Böylece, başvurucunun iptal davasını açtığı 2006 yılından çok uzun bir süre önce vefat eden kök murisinin -1969 yılında alınan veraset ilamındaki- isminin tapu kaydındakinden farklı olmasına rağmen, takip eden yıllarda tapu kaydında düzeltme yapılması için murisi veya kendisi tarafından hukukî yollara müracaat edilmediği gibi iptal davasının konusunu oluşturan ve adından da anlaşılacağı üzere acil bir mahiyet taşıyan acele kamulaştırma işlemiyle ilgili uyuşmazlıkta, önce Danıştay Altıncı Dairesinin sonra da İDDK’nın -ara kararlarıyla uzun süreler vererek- istediği belgeleri de (sadece bu belgelerin temini için tanınan) yaklaşık sekiz yıl boyunca Danıştaya sunmadığı, bu konuda gerekli davaları makul süreler içinde açmadığı ve mirasçılık belgesi için açtığı davayı da takip etmeyerek müracaata bıraktığı ve sonunda davanın açılmamış sayılmasına yol açtığı açıktır. Başka bir anlatımla, başvurucunun iddiasını kanıtlama ve menfaat durumunu ortaya koyma hususunda özen yükümlülüğüne uygun davrandığı söylenemez.
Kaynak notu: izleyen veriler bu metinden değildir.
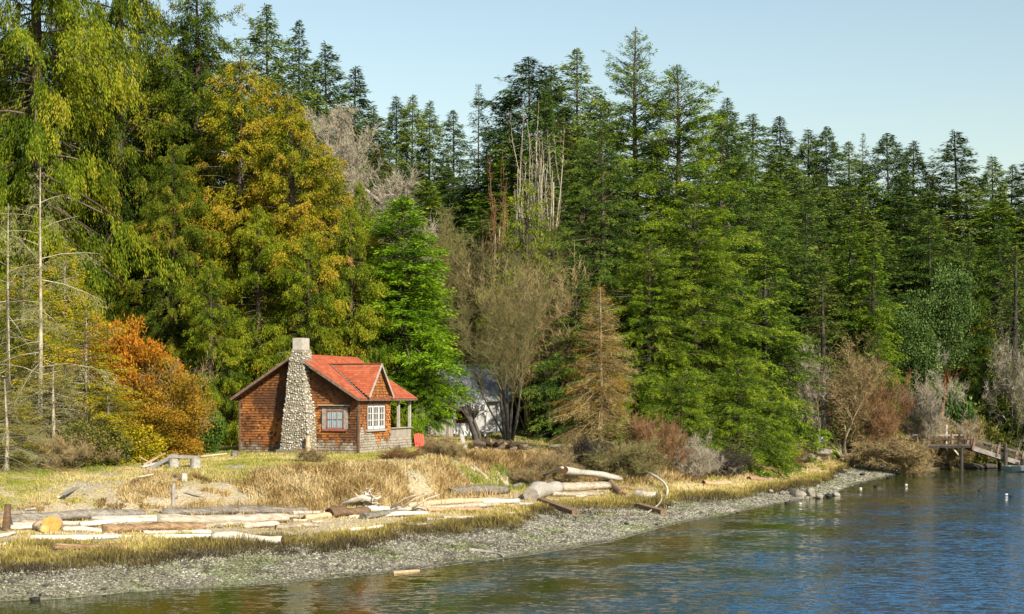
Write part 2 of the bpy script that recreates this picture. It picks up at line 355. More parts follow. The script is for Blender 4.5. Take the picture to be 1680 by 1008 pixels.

Bu sebeplerle, başvurucunun davadaki ehliyetini, yani menfaat durumuna ilişkin iddialarını kanıtlamak için sorumluluklarını gereği gibi yerine getirmediği, -uyuşmazlığın acele kamulaştırma işlemine ilişkin olmasından dolayı acil mahiyet taşımasına rağmen Danıştayın başvurucuya yeterince süre tanıdığı da dikkate alındığında- müdahalenin ölçülü olduğu, dolayısıyla mahkemeye erişim hakkının ihlal edilmediği düşüncesiyle, çoğunluğun aksi yöndeki değerlendirmelerine ve ihlal kararına katılmıyorum.